For sex, drugs, rock and roll the way they used to be in gentler days, I’ll take Cameron Crowe. A gentleman. A scholar. Almost Famous. A treasure. A relic of our pre-9/11 planet. When the world wasn’t irreparably broken and I thought the best of times might still be ahead. The world is cruder and nastier and more vulgar now. I miss the way things used to be. I do.

About Sherry Coben 77 Articles
A comedy writer who created the 1980s hit show Kate & Allie, Sherry Coben — tired of malingering in development hell — has enjoyed coaching a high school ComedySportz team in SoCal, making a no-budget, high-ambition webisode series, and biting the hand that feeds her.

6 Comments on Get Him To The Greek (2010) -vs- Almost Famous (2000)


  1. I fully agree. And I can’t even blame it on my age, as I’m 21 and a notorious Russell Brand-groupie.

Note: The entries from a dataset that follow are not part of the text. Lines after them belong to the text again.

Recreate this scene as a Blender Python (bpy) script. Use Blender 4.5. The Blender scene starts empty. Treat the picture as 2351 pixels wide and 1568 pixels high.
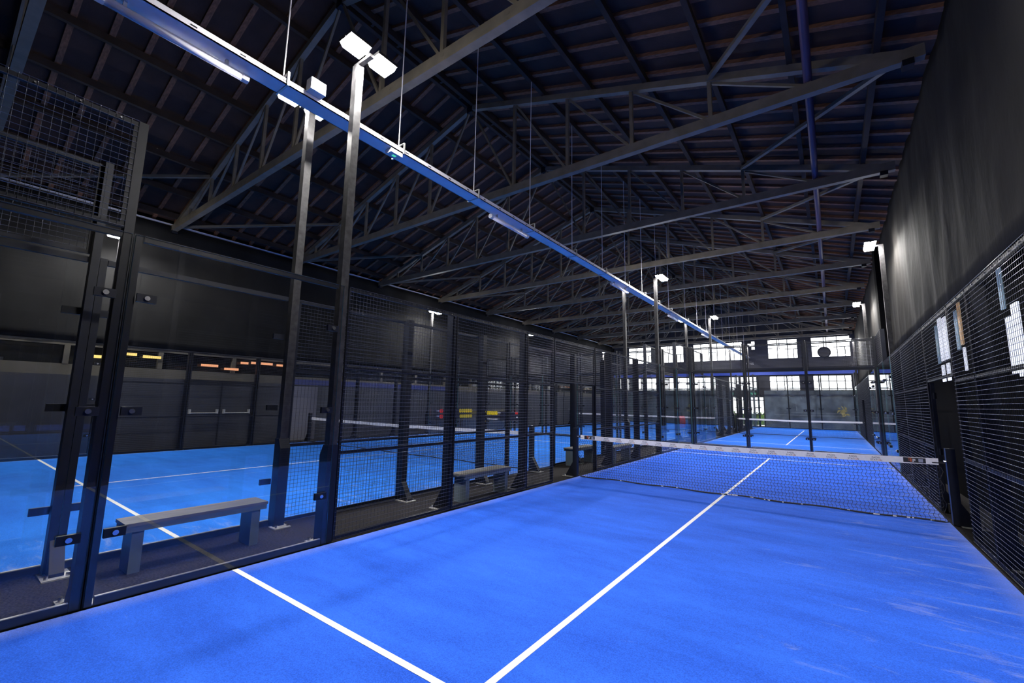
import bpy, math, random
from mathutils import Vector, Matrix
random.seed(7)
S = bpy.context.scene
COL = S.collection
PI = math.pi

# ------------------------------------------------------------------ materials
def mat(name, col, rough=.5, metal=0., var=0., vscale=6., bump=0., bscale=60., spec=.5, emit=0., col2=None, stretch=None):
    m = bpy.data.materials.new(name); m.use_nodes = True
    nt = m.node_tree; b = nt.nodes['Principled BSDF']
    b.inputs['Base Color'].default_value = (*col, 1)
    b.inputs['Roughness'].default_value = rough
    b.inputs['Metallic'].default_value = metal
    b.inputs['Specular IOR Level'].default_value = spec
    if emit:
        b.inputs['Emission Color'].default_value = (*col, 1)
        b.inputs['Emission Strength'].default_value = emit
    tc = nt.nodes.new('ShaderNodeTexCoord'); out = tc.outputs['Object']
    if stretch:
        mp = nt.nodes.new('ShaderNodeMapping'); mp.inputs['Scale'].default_value = stretch
        nt.links.new(out, mp.inputs['Vector']); out = mp.outputs['Vector']
    if var or col2:
        n = nt.nodes.new('ShaderNodeTexNoise'); n.inputs['Scale'].default_value = vscale; n.inputs['Detail'].default_value = 5
        nt.links.new(out, n.inputs['Vector'])
        r = nt.nodes.new('ShaderNodeValToRGB')
        r.color_ramp.elements[0].position = .3; r.color_ramp.elements[1].position = .7
        c2 = col2 or tuple(min(1, c * (1 + var)) for c in col)
        c1 = tuple(c * (1 - var) for c in col)
        r.color_ramp.elements[0].color = (*c1, 1); r.color_ramp.elements[1].color = (*c2, 1)
        nt.links.new(n.outputs['Fac'], r.inputs['Fac']); nt.links.new(r.outputs['Color'], b.inputs['Base Color'])
    if bump:
        n = nt.nodes.new('ShaderNodeTexNoise'); n.inputs['Scale'].default_value = bscale; n.inputs['Detail'].default_value = 4
        nt.links.new(out, n.inputs['Vector'])
        bp = nt.nodes.new('ShaderNodeBump'); bp.inputs['Strength'].default_value = bump; bp.inputs['Distance'].default_value = .02
        nt.links.new(n.outputs['Fac'], bp.inputs['Height']); nt.links.new(bp.outputs['Normal'], b.inputs['Normal'])
    return m

def glass_mat(name, tint):
    m = bpy.data.materials.new(name); m.use_nodes = True
    nt = m.node_tree; nt.nodes.clear(); N = nt.nodes.new; L = nt.links.new
    out = N('ShaderNodeOutputMaterial'); mix = N('ShaderNodeMixShader')
    tr = N('ShaderNodeBsdfTransparent'); tr.inputs['Color'].default_value = (*tint, 1)
    gl = N('ShaderNodeBsdfGlossy'); gl.inputs['Roughness'].default_value = 0.0
    lw = N('ShaderNodeLayerWeight'); lw.inputs['Blend'].default_value = .5
    p = N('ShaderNodeMath'); p.operation = 'POWER'; p.inputs[1].default_value = 5
    ml = N('ShaderNodeMath'); ml.operation = 'MULTIPLY_ADD'; ml.inputs[1].default_value = .96; ml.inputs[2].default_value = .052
    L(lw.outputs['Facing'], p.inputs[0]); L(p.outputs[0], ml.inputs[0]); L(ml.outputs[0], mix.inputs[0])
    L(tr.outputs[0], mix.inputs[1]); L(gl.outputs[0], mix.inputs[2]); L(mix.outputs[0], out.inputs[0])
    return m

def turf_mat(name, dark, light, hw):
    m = bpy.data.materials.new(name); m.use_nodes = True
    nt = m.node_tree; N = nt.nodes.new; L = nt.links.new; b = nt.nodes['Principled BSDF']
    b.inputs['Roughness'].default_value = .9; b.inputs['Specular IOR Level'].default_value = .15
    tc = N('ShaderNodeTexCoord'); geo = N('ShaderNodeNewGeometry')
    fine = N('ShaderNodeTexNoise'); fine.inputs['Scale'].default_value = 130; fine.inputs['Detail'].default_value = 3
    L(geo.outputs['Position'], fine.inputs['Vector'])
    mp = N('ShaderNodeMapping'); mp.inputs['Scale'].default_value = (.5, 1.6, 1); L(geo.outputs['Position'], mp.inputs['Vector'])
    big = N('ShaderNodeTexNoise'); big.inputs['Scale'].default_value = 1.3; big.inputs['Detail'].default_value = 6; big.inputs['Roughness'].default_value = .65
    L(mp.outputs[0], big.inputs['Vector'])
    ad = N('ShaderNodeMath'); ad.operation = 'MULTIPLY_ADD'; ad.inputs[1].default_value = .55
    L(fine.outputs['Fac'], ad.inputs[0])
    hf = N('ShaderNodeMath'); hf.operation = 'MULTIPLY'; hf.inputs[1].default_value = .5; L(big.outputs['Fac'], hf.inputs[0]); L(hf.outputs[0], ad.inputs[2])
    r = N('ShaderNodeValToRGB'); r.color_ramp.elements[0].position = .36; r.color_ramp.elements[1].position = .68
    r.color_ramp.elements[0].color = (*dark, 1); r.color_ramp.elements[1].color = (*light, 1)
    L(ad.outputs[0], r.inputs['Fac'])
    # scuffed sand streaks, more of them towards the court's edges
    mp2 = N('ShaderNodeMapping'); mp2.inputs['Scale'].default_value = (.9, 3.4, 1); mp2.inputs['Rotation'].default_value = (0, 0, .25); L(geo.outputs['Position'], mp2.inputs['Vector'])
    st = N('ShaderNodeTexNoise'); st.inputs['Scale'].default_value = 1.7; st.inputs['Detail'].default_value = 7; st.inputs['Roughness'].default_value = .7; st.inputs['Distortion'].default_value = .6
    L(mp2.outputs[0], st.inputs['Vector'])
    sx = N('ShaderNodeSeparateXYZ'); L(tc.outputs['Object'], sx.inputs[0])
    ab = N('ShaderNodeMath'); ab.operation = 'ABSOLUTE'; L(sx.outputs['X'], ab.inputs[0])
    mr = N('ShaderNodeMapRange'); mr.inputs['From Min'].default_value = hw-2.4; mr.inputs['From Max'].default_value = hw-.05; mr.inputs['To Min'].default_value = -.07; mr.inputs['To Max'].default_value = .11
    L(sx.outputs['X'], mr.inputs['Value'])
    a2 = N('ShaderNodeMath'); L(st.outputs['Fac'], a2.inputs[0]); L(mr.outputs[0], a2.inputs[1])
    r2 = N('ShaderNodeMapRange'); r2.inputs['From Min'].default_value = .6; r2.inputs['From Max'].default_value = .8; r2.inputs['To Max'].default_value = .5
    L(a2.outputs[0], r2.inputs['Value'])
    mx = N('ShaderNodeMix'); mx.data_type = 'RGBA'; mx.inputs[7].default_value = (.42, .46, .68, 1)
    eg = N('ShaderNodeMapRange'); eg.inputs['From Min'].default_value = hw-.24; eg.inputs['From Max'].default_value = hw-.03; eg.inputs['To Max'].default_value = .5
    L(ab.outputs[0], eg.inputs['Value'])
    em = N('ShaderNodeMath'); em.operation = 'MULTIPLY'; L(eg.outputs[0], em.inputs[0]); L(st.outputs['Fac'], em.inputs[1])
    mm = N('ShaderNodeMath'); mm.operation = 'MAXIMUM'; L(r2.outputs[0], mm.inputs[0]); L(em.outputs[0], mm.inputs[1])
    L(mm.outputs[0], mx.inputs[0]); L(r.outputs[0], mx.inputs[6]); L(mx.outputs[2], b.inputs['Base Color'])
    bp = N('ShaderNodeBump'); bp.inputs['Strength'].default_value = .35; bp.inputs['Distance'].default_value = .01
    L(fine.outputs['Fac'], bp.inputs['Height']); L(bp.outputs[0], b.inputs['Normal'])
    return m

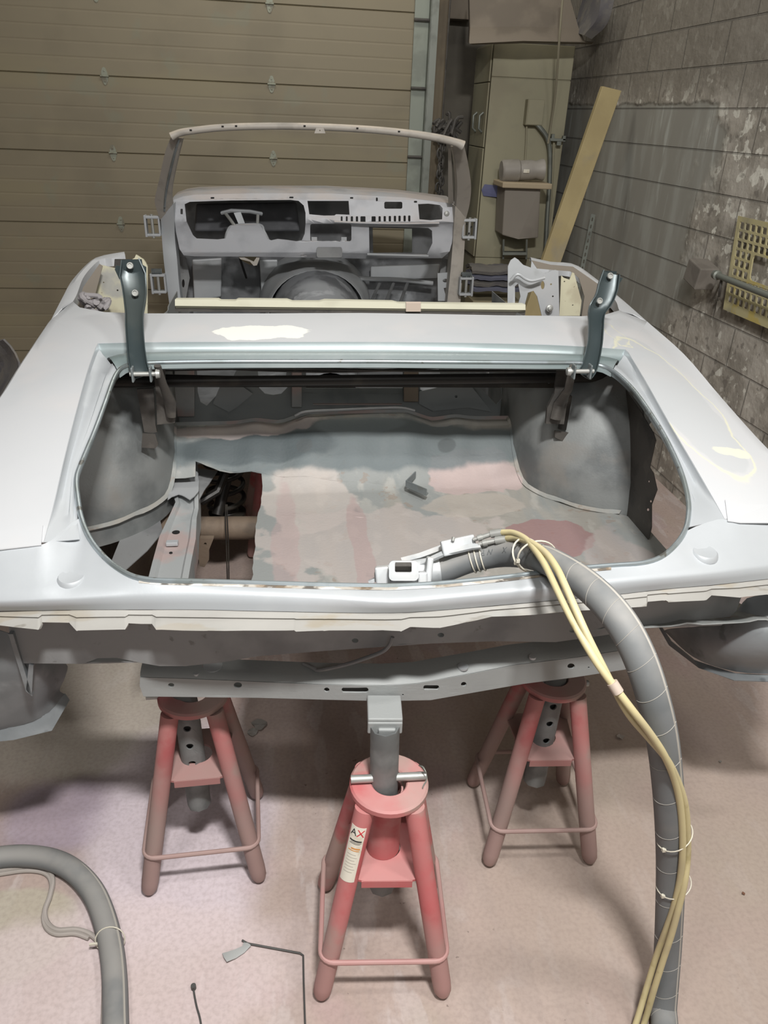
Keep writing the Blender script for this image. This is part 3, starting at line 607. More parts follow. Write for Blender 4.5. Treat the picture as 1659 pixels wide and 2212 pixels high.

Almost Famous is simply better.


  2. LOL!!!


  3. It is great funny movie. I watched it last night . I can’t wait more for it and I am going to buy the DVD for this film.


  4. I hate to be cruel, but if Jonah Hill doesn’t watch it, he’s going to go the same way as John Candy. Although, now that I think of it, John Candy was actually funny. Jonah Hill is just fat and obnoxious. Emphasis on “noxious”. I have no desire to see “Greek”, while “Almost Famous” looks like the Mona Lisa next to monkey scribble by comparison.


  5. I agree wholeheartedly with Brian. This is a great review. I have yet to see Get Him To The Greek, but after reading your review I think I’ll just skip it all together.


  6. I squirmed my way through this movie. I kept pulling for it. There was something about the characters, the set-up, that made me feel that a great movie was about to start. But I agree with you. As a parent who has watched high school kids take the dark slide to addiction, I was angered to see hard drugs portrayed as fun that you could wash away by stroking a furry object. Great review Sherry. You tell it like it is. Cameron Crowe is a treasure, but so are you. Keep it up.